## start INFORMATION SHOWN

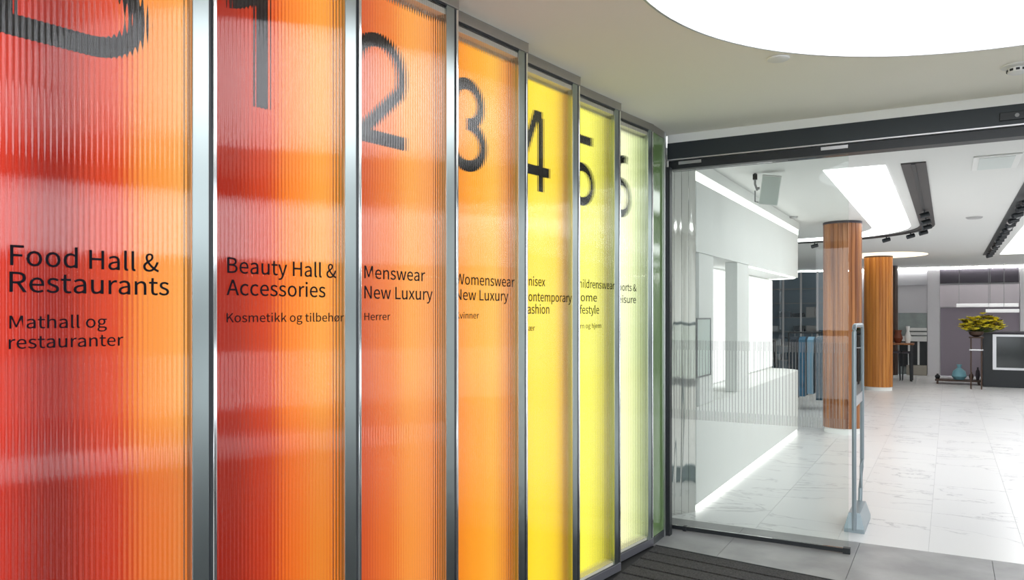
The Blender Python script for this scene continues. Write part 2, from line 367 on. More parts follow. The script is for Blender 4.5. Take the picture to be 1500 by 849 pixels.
G = {   # glyph strokes, unit height
 'B': [[(0.07, 0), (0.07, 1)], [(0.07, .06), (.55, .06)] + arc(.55, .29, .30, .23, -90, 90) + [(.07, .52)], [(.07, .94), (.5, .94)] + arc(.5, .73, .26, .21, 90, -90)],
 '1': [[(0.50, 0), (0.50, 1.0)], arc(.05, 1.0, .45, .27, -75, 0)],
 '2': [arc(.36, .66, .34, .30, 165, -28, 24) + [(.09, .07)], [(.03, .055), (.76, .055)]],
 '3': [arc(.33, .73, .27, .22, 160, -90, 24), arc(.33, .28, .32, .23, 90, -160, 24)],
 '4': [[(.56, 0), (.56, .95)], [(.60, .965), (.44, .965), (.03, .25)], [(.0, .26), (.80, .26)]],
 '5': [[(.70, .945), (.12, .945), (.08, .50)], arc(.36, .30, .33, .25, 140, -160, 28)],
 '6': [arc(.38, .31, .32, .26, 0, 360, 32), [(.07, .36), (.16, .70)] + arc(.50, .64, .34, .30, 155, 70, 12)],
}
import os
FONT = None
try:
    for kind_ in ('LOCAL', 'SYSTEM'):
        fp_ = os.path.join(bpy.utils.resource_path(kind_), 'datafiles', 'fonts', 'Noto Sans CJK Regular.woff2')   # the sans serif that ships inside Blender
        if os.path.exists(fp_): FONT = bpy.data.fonts.load(fp_); break
except Exception: FONT = None
def text_mesh(s):
    cu = bpy.data.curves.new('lettering', 'FONT'); cu.body = s; cu.size = 1; cu.extrude = 0.004; cu.offset = 0.002; cu.resolution_u = 3
    if FONT: cu.font = FONT
    o = bpy.data.objects.new('t', cu); COL.objects.link(o)
    dg = bpy.context.evaluated_depsgraph_get(); me = bpy.data.meshes.new_from_object(o.evaluated_get(dg)); me = me.copy()
    bpy.data.objects.remove(o); return me
_h = text_mesh('H'); CAPH = max(v.co.y for v in _h.vertices)
def lettering(s, parent, x, z, size, yoff, width=None, right=None):
    size = size/CAPH; me = text_mesh(s); X = [v.co.x for v in me.vertices]; mn, mx = min(X), max(X)
    sx = (width/(mx-mn)) if width else size*1.0
    if right is not None: x = right - sx*(mx-mn)
    for v in me.vertices:
        v.co = Vector((x + (v.co.x-mn)*sx, yoff - (0.0004 if v.co.z > 0 else 0), z + v.co.y*size))
    o = link('lettering', me, M_ink, parent); o['label'] = 'black printed words reading "%s"' % s; return o
def s_on(i, px):                                 # distance along panel i met by an image column (used to lay out the printing)
    ys = 0.878 + 0.6225*i; a, b = ray(px); dx, dy = ST/PL, PITCH/PL; x0, y0 = PX-ST, ys
    # (x0+s dx, y0+s dy) = z (a, b)
    det = dx*(-b) - dy*(-a); s = ((-x0)*(-b) - (-y0)*(-a))/det; return s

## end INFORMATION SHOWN

## GOAL OF THE EXERCISE
Transcribe the listing in full. Omit the pictures and keep every line exact.

## RESULT OF THIS EXERCISE
The Blender Python script for this scene continues. Write part 2, from line 367 on. More parts follow. The script is for Blender 4.5. Take the picture to be 1500 by 849 pixels.
G = {   # glyph strokes, unit height
 'B': [[(0.07, 0), (0.07, 1)], [(0.07, .06), (.55, .06)] + arc(.55, .29, .30, .23, -90, 90) + [(.07, .52)], [(.07, .94), (.5, .94)] + arc(.5, .73, .26, .21, 90, -90)],
 '1': [[(0.50, 0), (0.50, 1.0)], arc(.05, 1.0, .45, .27, -75, 0)],
 '2': [arc(.36, .66, .34, .30, 165, -28, 24) + [(.09, .07)], [(.03, .055), (.76, .055)]],
 '3': [arc(.33, .73, .27, .22, 160, -90, 24), arc(.33, .28, .32, .23, 90, -160, 24)],
 '4': [[(.56, 0), (.56, .95)], [(.60, .965), (.44, .965), (.03, .25)], [(.0, .26), (.80, .26)]],
 '5': [[(.70, .945), (.12, .945), (.08, .50)], arc(.36, .30, .33, .25, 140, -160, 28)],
 '6': [arc(.38, .31, .32, .26, 0, 360, 32), [(.07, .36), (.16, .70)] + arc(.50, .64, .34, .30, 155, 70, 12)],
}
import os
FONT = None
try:
    for kind_ in ('LOCAL', 'SYSTEM'):
        fp_ = os.path.join(bpy.utils.resource_path(kind_), 'datafiles', 'fonts', 'Noto Sans CJK Regular.woff2')   # the sans serif that ships inside Blender
        if os.path.exists(fp_): FONT = bpy.data.fonts.load(fp_); break
except Exception: FONT = None
def text_mesh(s):
    cu = bpy.data.curves.new('lettering', 'FONT'); cu.body = s; cu.size = 1; cu.extrude = 0.004; cu.offset = 0.002; cu.resolution_u = 3
    if FONT: cu.font = FONT
    o = bpy.data.objects.new('t', cu); COL.objects.link(o)
    dg = bpy.context.evaluated_depsgraph_get(); me = bpy.data.meshes.new_from_object(o.evaluated_get(dg)); me = me.copy()
    bpy.data.objects.remove(o); return me
_h = text_mesh('H'); CAPH = max(v.co.y for v in _h.vertices)
def lettering(s, parent, x, z, size, yoff, width=None, right=None):
    size = size/CAPH; me = text_mesh(s); X = [v.co.x for v in me.vertices]; mn, mx = min(X), max(X)
    sx = (width/(mx-mn)) if width else size*1.0
    if right is not None: x = right - sx*(mx-mn)
    for v in me.vertices:
        v.co = Vector((x + (v.co.x-mn)*sx, yoff - (0.0004 if v.co.z > 0 else 0), z + v.co.y*size))
    o = link('lettering', me, M_ink, parent); o['label'] = 'black printed words reading "%s"' % s; return o
def s_on(i, px):                                 # distance along panel i met by an image column (used to lay out the printing)
    ys = 0.878 + 0.6225*i; a, b = ray(px); dx, dy = ST/PL, PITCH/PL; x0, y0 = PX-ST, ys
    # (x0+s dx, y0+s dy) = z (a, b)
    det = dx*(-b) - dy*(-a); s = ((-x0)*(-b) - (-y0)*(-a))/det; return s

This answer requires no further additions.